O DN tentou saber junto do SEF quanto recebeu em 2019 esta polícia em diárias de detidos pagas pelas companhias, assim como qual a estimativa que faz do custo real da manutenção desses estrangeiros sob sua custódia. Nenhuma das questões foi respondida.
"A conta da exploração do hotel SEF deverá ter sido muito positiva", comentou ao jornal um jurista com conhecimento destas situações, e que pede para não ser identificado. "Basta atentar às condições que se viviam por exemplo no EECIT de Lisboa e que agora são conhecidas, através do caso Ihor Homeniuk." Recorde-se que quando este esteve detido pelo SEF, em março de 2020, o EECIT de Lisboa, cuja lotação máxima era de 58 pessoas, tinha, de acordo com o testemunho de uma inspetora do SEF em tribunal, "mais de 100, em condições deploráveis."

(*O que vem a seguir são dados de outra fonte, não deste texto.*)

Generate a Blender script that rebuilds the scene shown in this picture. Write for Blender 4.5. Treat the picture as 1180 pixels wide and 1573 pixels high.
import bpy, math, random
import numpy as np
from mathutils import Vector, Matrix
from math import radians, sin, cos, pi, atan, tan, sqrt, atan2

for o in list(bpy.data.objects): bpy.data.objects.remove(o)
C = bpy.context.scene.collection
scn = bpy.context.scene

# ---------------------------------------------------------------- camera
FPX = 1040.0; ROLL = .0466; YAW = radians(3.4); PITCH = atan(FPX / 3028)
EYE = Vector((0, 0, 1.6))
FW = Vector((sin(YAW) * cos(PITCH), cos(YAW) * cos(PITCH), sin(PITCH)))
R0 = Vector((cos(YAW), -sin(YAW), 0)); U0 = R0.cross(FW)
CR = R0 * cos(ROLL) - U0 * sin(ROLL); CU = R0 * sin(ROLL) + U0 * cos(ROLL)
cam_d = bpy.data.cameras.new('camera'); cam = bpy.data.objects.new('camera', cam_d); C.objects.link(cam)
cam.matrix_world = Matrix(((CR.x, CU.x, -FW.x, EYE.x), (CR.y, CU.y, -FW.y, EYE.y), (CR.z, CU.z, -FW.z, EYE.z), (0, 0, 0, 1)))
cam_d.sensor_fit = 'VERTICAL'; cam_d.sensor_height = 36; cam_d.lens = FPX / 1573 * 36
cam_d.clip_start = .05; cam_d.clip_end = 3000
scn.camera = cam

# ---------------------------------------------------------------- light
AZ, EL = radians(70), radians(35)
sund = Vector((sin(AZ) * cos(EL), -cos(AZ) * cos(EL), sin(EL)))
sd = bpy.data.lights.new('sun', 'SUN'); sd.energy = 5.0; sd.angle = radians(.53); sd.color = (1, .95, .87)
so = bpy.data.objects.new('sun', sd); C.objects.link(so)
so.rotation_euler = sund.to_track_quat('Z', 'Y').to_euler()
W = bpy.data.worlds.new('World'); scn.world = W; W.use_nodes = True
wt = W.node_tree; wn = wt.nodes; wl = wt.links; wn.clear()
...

Contudo, segundo o último Relatório de Imigração, Fronteiras e Asilo do SEF, relativo a 2019 - o qual não indica o número de estrangeiros detidos nos CIT - os principais países de origem dos estrangeiros a quem foi recusada a entrada por esta polícia têm ligação a Portugal através da TAP.
Cerca de 79,4% das recusas de entrada incidiram sobre cidadãos nacionais do Brasil (3.965), sendo as restantes nacionalidades mais relevantes a angolana (202), da Guiné-Bissau (72) e a senegalesa (54).
O relatório citado mostra ainda, corroborando o que afirma o representante das companhias aéreas, que as recusas de admissão dispararam a partir de 2017, quando foram aprovadas alterações à Lei de Estrangeiros, que propicia uma maior abertura à legalização de imigrantes, e que acabou por ter o "efeito chamada" (ou seja, trazer mais estrangeiros ao país na perspetiva de poderem ficar). Efeito esse travado pelo SEF no aeroporto: assim, por exemplo, tendo em conta os dois principais motivos para a recusa, se em 2017 apenas 464 estrangeiros viram recusada a sua entrada por falta de visto, em 2019 essas recusas dispararam para 2618 (cinco vezes mais); também a recusa por "falta de motivo que justifique a entrada" aumentou para quase o triplo, de 664 em 2016 para 1848 em 2019.
Se apenas metade dos cidadãos provenientes do Brasil e não admitidos em 2019 tiverem voado pela TAP, e ficado apenas um dia à espera de voo de repatriamento, o custo suportado pela companhia aérea com a "taxa" do SEF nacional terá orçado os 200 mil euros (2000 vezes 100).